[Wolves] Red Hat Enterprise Server
Andy Wootton
andy.wootton at wyrley.demon.co.uk
Sat Nov 20 15:26:51 GMT 2004
Simon Burke wrote:
>On Sat, 20 Nov 2004 01:11:21 +0000, James Turner <james at turnersoft.co.uk> wrote:
>
>
>>On Friday 19 Nov 2004 19:41, Simon Burke wrote:
>>
>>
>>>If someone wants a play then by
>>>all means my copy (and it is a copy) is available as i'm not going to
>>>use it.
>>>
>>>
>>I'm certainly interested in taking you up on this. Are you going to the next
>>LUG meeting?
>>
>>
>I usually dont manage to be able to show up, but i can pop it in no
>problem. Also i must say that with the copy you wont be able to
>update, as it requires either a subscription or 'serial number' of
>sorts, which i have neither
>
>
I feel I have to say something in defence of Red Hat. I've been
interested in Linux since before it existed as a way of learning Unix. I
tried several distros in the early days. The improvement in the
experience of installing Red Hat was spectacular. Later their huge
growth led to a couple of releases that were distinct down-grades in
reliability.
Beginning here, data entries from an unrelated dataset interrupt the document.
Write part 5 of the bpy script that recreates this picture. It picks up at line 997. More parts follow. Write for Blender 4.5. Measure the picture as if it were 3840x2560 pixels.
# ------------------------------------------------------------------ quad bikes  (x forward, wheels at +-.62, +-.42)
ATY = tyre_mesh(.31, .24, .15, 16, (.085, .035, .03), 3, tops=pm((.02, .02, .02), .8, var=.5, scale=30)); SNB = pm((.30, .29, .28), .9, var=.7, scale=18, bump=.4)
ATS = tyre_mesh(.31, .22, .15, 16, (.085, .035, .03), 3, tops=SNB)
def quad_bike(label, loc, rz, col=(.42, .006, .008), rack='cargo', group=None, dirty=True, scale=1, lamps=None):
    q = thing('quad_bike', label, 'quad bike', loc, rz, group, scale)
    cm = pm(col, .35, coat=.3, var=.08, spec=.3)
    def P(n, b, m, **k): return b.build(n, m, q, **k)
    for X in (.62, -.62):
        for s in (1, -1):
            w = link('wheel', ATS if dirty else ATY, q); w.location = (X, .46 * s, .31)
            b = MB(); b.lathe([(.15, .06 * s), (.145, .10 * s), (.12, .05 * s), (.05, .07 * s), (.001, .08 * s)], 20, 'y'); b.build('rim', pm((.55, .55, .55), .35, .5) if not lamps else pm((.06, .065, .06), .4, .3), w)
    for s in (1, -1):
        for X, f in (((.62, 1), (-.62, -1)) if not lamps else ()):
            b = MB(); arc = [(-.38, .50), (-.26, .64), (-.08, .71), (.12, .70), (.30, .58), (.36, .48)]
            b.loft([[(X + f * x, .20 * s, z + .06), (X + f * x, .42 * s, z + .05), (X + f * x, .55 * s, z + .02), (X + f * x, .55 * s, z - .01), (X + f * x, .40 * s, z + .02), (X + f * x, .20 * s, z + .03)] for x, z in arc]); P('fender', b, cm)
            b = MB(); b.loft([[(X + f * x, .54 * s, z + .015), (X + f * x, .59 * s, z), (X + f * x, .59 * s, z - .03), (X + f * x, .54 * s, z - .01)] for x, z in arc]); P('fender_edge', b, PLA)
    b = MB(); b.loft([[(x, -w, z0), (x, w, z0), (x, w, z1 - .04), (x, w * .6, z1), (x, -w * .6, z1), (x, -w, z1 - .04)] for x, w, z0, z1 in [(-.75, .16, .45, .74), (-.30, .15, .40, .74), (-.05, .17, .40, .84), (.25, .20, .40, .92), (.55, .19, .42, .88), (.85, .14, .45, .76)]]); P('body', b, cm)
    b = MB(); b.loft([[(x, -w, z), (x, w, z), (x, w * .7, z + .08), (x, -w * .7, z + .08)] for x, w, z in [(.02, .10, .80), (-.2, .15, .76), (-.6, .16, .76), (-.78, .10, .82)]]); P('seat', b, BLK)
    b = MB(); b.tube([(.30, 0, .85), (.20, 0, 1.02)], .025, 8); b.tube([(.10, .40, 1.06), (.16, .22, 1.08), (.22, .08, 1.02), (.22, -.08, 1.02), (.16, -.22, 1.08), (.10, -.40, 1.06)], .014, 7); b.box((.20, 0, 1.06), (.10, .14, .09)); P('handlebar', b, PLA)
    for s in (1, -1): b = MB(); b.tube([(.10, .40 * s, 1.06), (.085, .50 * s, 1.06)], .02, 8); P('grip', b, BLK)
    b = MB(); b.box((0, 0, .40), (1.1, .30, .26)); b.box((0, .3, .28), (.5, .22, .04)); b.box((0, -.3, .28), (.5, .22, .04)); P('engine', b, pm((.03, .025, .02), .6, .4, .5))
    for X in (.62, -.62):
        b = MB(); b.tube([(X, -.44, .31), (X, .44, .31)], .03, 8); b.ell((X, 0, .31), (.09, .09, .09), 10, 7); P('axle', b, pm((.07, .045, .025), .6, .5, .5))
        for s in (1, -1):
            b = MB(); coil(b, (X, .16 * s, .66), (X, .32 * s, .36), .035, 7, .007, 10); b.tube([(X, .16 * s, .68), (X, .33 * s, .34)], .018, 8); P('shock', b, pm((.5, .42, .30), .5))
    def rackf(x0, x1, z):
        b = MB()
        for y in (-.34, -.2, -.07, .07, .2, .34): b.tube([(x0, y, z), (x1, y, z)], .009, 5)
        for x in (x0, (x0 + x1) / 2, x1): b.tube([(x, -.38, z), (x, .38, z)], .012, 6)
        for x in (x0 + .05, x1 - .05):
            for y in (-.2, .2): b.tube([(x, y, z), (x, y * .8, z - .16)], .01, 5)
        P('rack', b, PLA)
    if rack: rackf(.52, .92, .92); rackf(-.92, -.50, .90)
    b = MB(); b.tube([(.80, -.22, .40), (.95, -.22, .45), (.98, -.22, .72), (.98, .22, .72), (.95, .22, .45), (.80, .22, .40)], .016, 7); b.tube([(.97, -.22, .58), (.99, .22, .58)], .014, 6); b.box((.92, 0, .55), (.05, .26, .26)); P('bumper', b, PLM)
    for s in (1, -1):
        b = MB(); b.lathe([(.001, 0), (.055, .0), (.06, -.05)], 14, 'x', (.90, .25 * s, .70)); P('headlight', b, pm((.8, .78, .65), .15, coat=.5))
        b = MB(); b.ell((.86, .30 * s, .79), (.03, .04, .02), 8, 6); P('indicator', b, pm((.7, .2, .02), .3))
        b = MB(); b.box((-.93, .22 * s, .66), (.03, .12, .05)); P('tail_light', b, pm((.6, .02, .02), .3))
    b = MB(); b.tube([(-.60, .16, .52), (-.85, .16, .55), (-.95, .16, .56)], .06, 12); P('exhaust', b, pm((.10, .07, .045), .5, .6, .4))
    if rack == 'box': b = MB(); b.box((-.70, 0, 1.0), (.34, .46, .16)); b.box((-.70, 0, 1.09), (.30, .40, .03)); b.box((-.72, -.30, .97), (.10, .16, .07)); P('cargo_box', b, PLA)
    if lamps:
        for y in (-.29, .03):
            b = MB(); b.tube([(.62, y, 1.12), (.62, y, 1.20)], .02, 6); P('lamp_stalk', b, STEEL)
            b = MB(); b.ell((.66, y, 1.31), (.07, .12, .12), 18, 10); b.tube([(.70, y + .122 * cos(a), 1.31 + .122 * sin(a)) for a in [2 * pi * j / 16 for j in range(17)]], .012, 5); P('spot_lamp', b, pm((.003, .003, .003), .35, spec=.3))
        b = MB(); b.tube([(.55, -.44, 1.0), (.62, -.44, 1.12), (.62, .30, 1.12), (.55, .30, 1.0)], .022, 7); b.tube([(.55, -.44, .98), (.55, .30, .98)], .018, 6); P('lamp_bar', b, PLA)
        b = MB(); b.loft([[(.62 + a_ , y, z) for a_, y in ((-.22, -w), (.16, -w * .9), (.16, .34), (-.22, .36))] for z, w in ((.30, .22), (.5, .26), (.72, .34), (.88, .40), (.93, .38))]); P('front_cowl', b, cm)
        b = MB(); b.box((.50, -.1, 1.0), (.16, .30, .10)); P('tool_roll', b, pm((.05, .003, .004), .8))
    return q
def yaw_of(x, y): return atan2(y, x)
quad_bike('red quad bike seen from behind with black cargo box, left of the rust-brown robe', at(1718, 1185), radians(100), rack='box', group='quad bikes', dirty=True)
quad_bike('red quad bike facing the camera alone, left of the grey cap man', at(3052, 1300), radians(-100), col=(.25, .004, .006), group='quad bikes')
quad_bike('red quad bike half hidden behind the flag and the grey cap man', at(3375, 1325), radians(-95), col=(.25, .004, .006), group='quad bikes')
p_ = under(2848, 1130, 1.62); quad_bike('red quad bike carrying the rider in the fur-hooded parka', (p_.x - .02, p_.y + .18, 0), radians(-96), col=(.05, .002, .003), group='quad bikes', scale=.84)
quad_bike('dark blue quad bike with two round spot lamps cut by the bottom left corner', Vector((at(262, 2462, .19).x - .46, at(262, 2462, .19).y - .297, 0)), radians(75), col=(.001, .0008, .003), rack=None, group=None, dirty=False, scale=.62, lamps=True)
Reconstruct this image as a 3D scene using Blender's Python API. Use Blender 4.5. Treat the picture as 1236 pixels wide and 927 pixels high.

To their credit they always made it very easy to find and
download the free version of the distro.
From my experience of working in large 'corporates' there was
definately a problem of trust and complete lack of understanding of how
'the same product' could be available free or for a charge. I think this
was assumed to be a trap.
Red Hat's brave decision to seperate all-free Fedora Core from Red Hat
Enterprise was a logical step. Free software purists had a community
project unpolluted by commercial software that they could contribute to
and capitalist 'decison makers' had a comfortingly expensive product
with commercial software included in the price and finally someone to
sue if it all went wrong.
Where I think they went wrong was in the statement that accompanied the
Fedora launch which asserted that no Linux users were entitled to a free
ride. They either had to contribute effort to the Fedora project or
money to Red Hat. I was never sure why the Fedora contributors would
prefer the fruits of their labour to go to Red Hat shareholders rather
than charities and schools who might previously have benefitted from
free software. I moved from Rad Hat Linux to Ferora Core 1 on a laptop
that I use nearly every day. It has never crashed. The only thing that
is encouraging me to upgrade is the availability of software that will
only run on Core 2 plus.
It isn't fair to compare the resource use of Debian with RHE. The
comparison should be with Fedora Core.
According to this comparison:
http://www.redhat.com/software/rhelorfedora/
there are "300 supported applications, including BEA, CA, IBM, Oracle,
VERITAS" along with Red Hat's own enterprise level management utilities
for clustering, software distribution etc. This will tend to make it
bigger. I believe it also makes it something you shouldn't copy. Red Hat
have always added to bloat by providing 3 pieces of software to do
everything and leaving you to decide what to delete. This encourages
diversity but wastes an awful lot of time when you are new to a system
and in no position to make the decisions.